Fast forward to Friday night, a dribbler to third base in the eighth inning of another disappointing Met loss. For a second the ball appeared it could go foul, but Mike Lamb fielded it in fair territory. Where is Jose Reyes during this play? He is still standing at home plate, taking in the scenery. Inexcusable, especially for a speedy player who always has a chance to beat a throw out if an infielder bobbles the ball for a split second. To add insult to injury, Lamb slowly jogged toward first and nonchalantly lobbed it over to record the out.

Randolph pulled Reyes after the inning, and then made it clear after the game that not running hard is unacceptable. Unfortunately, Reyes failed to get the point. The All-Star’s post game demeanor and comments were more whoops, hope it does not happen to me again, rather then apologetic for letting the team down.
Before the next night’s game, Billy Wagner, who never is at a loss for words, backed Randolph, going as far to say Reyes should be benched for the weekend. Wagner finally issued a useful quote, instead of his typical shoot from the hip commentary that becomes bulletin board material in other clubhouses. Wagner called out Reyes. That is veteran leadership, but it begs the question, where the leaders are amongst the everyday players. Pitchers typically deal in there own fraternity. Where was Paul LoDuca, David Wright, Delgado, Beltran? Someone needed to step up publicly and lay into Reyes, enough to wipe the smirk off his face and make sure he gets the point.

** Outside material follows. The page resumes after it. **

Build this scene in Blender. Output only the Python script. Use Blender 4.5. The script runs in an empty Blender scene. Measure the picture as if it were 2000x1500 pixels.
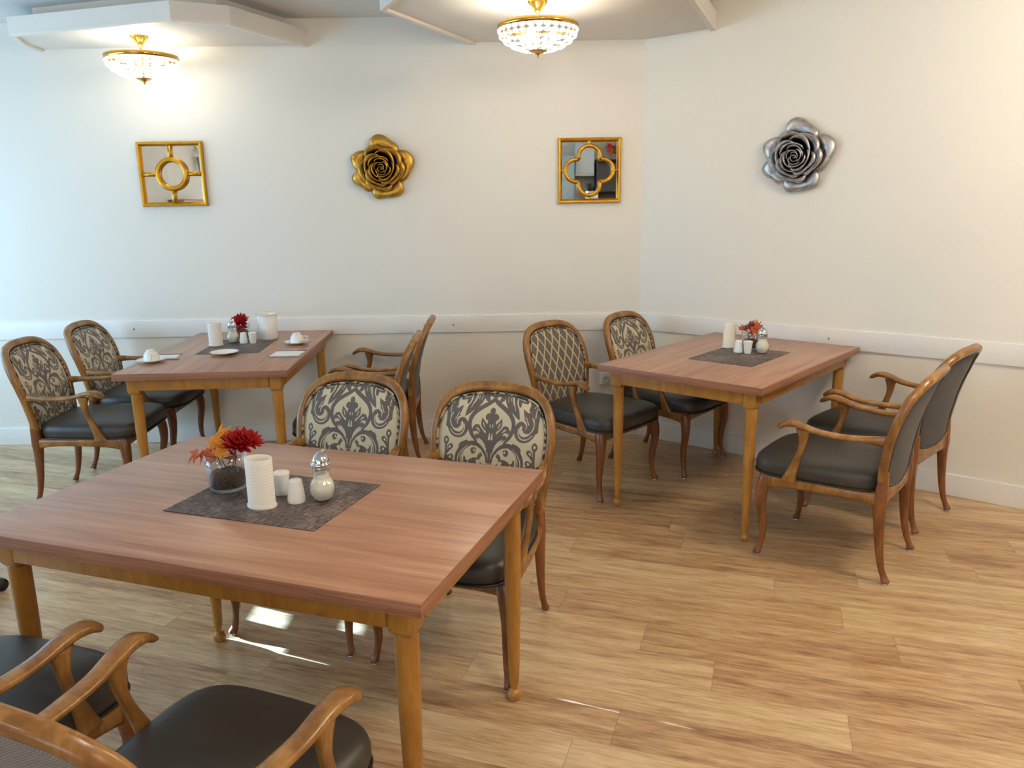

A week ago, in the opener of the doubleheader in Philly, Reyes lost his cool following a blown call on a stolen base attempt. Players argue bad calls all the time, Reyes, and his coaches, did well to control the outburst preventing an ejection. Two on the field controversies in the same week. Coincidental string of events, or burgeoning attitude problem?

The lack of hustle becomes a bigger problem since the Mets are struggling. When things go south, every mistake, every negative facial expression, each negative comment, the media magnifies. If the Mets had won 8 of 10, maybe the play becomes an afterthought, addressed in the manager’s office, without any public scrutiny.

I applaud Randolph’s reaction, but comments during an interview earlier Friday afternoon directly contradict his handling of the situation. When questioned during his Friday spot on WFAN about Julio Franco not running out a slow grounder in Colorado, two days after the initial Reyes incident, Randolph claimed it was no big deal. He continued, that there was little chance to beat the throw even if he ran hard, and that its alright since he is 47 years old. Yes, I know comparing Reyes and Franco, is like comparing apples and oranges. As a veteran leader, on the team for little more than clubhouse leadership, given his performance this season, Franco needs to set a better example. How can Franco confront Reyes if he does not run every play out?

The situation diffused over the weekend. Reyes makes his All-Star debut in San Francisco on Tuesday. The break gives Reyes an opportunity to reflect on his actions, or lack thereof, and Randolph’s punishment. Let’s see if he gets the message.